だがそれからは社長自ら構造を熟知し、組み立てまでを手がけるようになり、安全性は格段に向上。部品選びも自ら行い、故障は減ってきているとのこと。

FREEDOM 250の心臓部には排気量250ccのOHVエンジンを搭載。なお、組み立ては7日~10日程度で完成するという。

組み立て途中のFREEDOM 250。

こちらはFREEDOM250のパッケージ状態。上下2段に横9列の計18台で、ぴったり1フィートコンテナに納まるそうだ。
ふたつ目は「初見での運転がやや難しい」ことだ。一般的な二輪車・四輪車のレンタカーのように、誰もがサクッと乗れるわけではない。
これはトライクやリバーストライクの運転経験がある人なら分かることだと思うが、決して難しいワケではなく、最初にレクチャーを受けて車両の特性を把握すれば問題ない話。
そうした理由もあって、店舗の販売方針としては、何か不具合があった時にでもカスタマーサポートをすぐに対応できる範囲で十分という考えだと語ってくれた。カッコイイ!
最後に、このフリーダム250はどんな人が乗っているのかと訪ねてみると、やんちゃなクルマ・バイク乗りはもちろん、とにかくいろんな乗りモノに乗り尽くした人が購入しているという。
酸いも甘いも“乗りモノ”を楽しみ尽くした人たちに人気があるとのことだが、筆者個人の意見としては、逆にこれまで乗りモノを持たなかった人が乗るのもアリだと思う。
エンジン車が好き! ありきたりな乗りモノには飽きた! 目立ちたい! 維持・管理コスト面に惚れた! 遊べる2台目の乗りモノが欲しい! という方、1台どうでしょう?

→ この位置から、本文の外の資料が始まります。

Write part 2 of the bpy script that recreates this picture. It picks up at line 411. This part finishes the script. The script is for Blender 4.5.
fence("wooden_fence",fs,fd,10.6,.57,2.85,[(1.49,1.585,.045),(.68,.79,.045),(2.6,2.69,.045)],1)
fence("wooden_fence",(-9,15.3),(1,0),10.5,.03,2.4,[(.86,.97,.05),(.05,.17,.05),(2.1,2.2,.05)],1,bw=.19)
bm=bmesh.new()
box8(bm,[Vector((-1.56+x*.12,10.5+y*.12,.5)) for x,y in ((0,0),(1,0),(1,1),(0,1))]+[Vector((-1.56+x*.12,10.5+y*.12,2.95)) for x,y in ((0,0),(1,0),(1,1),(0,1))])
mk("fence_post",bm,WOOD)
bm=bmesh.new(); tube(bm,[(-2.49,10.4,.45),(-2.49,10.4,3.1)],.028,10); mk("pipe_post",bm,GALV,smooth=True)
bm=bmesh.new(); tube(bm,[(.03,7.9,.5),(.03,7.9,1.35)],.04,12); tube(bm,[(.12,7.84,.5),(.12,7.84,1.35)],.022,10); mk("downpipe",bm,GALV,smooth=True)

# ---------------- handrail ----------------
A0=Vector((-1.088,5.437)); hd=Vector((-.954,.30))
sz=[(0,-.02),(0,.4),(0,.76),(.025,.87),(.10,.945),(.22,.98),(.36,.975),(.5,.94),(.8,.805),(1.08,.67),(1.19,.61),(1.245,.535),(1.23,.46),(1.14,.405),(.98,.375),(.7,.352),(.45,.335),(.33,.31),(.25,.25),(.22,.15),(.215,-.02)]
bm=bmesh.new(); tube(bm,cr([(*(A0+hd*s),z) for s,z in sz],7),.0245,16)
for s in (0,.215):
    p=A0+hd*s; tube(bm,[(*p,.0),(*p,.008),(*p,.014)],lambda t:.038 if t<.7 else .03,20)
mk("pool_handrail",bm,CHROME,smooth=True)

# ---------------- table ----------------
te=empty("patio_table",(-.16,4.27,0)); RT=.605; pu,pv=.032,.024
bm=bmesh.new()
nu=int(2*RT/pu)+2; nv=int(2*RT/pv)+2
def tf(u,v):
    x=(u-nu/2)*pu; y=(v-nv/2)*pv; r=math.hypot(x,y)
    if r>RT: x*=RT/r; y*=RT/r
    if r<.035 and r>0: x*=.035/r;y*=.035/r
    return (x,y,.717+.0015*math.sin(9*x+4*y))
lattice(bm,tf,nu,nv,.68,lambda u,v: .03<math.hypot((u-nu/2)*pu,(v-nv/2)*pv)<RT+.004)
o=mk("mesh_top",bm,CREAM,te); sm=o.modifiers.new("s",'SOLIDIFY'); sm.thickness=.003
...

全国のオーナーが集まるイベントでは、カラフルなFREEDOM 250がずらりと並ぶ光景も。アクティビティ用や街乗りなど、用途も様々で、まさに遊べる足グルマといったところ。
SPECIFICATIONS
ノスタルジックオート三輪舎 フリーダム250|FREEDOM 250
ボディサイズ:全長2485×全幅1290×全高1750mm
ホイールベース:2060mm
最小回転半径:2.8m
タイヤサイズ(前後):4.0-10
重量:350kg
エンジン:246.2cc 水冷4ストローク
最高出力:11.5kW(15.6PS)/7000rpm
最大トルク:19.5Nm/5000rpm
最高速度:80km/h
燃費:26km/L
燃料タンク:15L(無鉛レギュラーガソリン)
トランスミッション:ロータリー式5速 前進・後進
駆動方式:シャフトドライブ
車両価格:87万7800円(税込)

ノスタルジックオート三輪舎の店内。グッズ・パーツ販売の他に、浅野社長ご自身のコレクションや、知人から押し付けられた(笑)というオブジェも飾られている。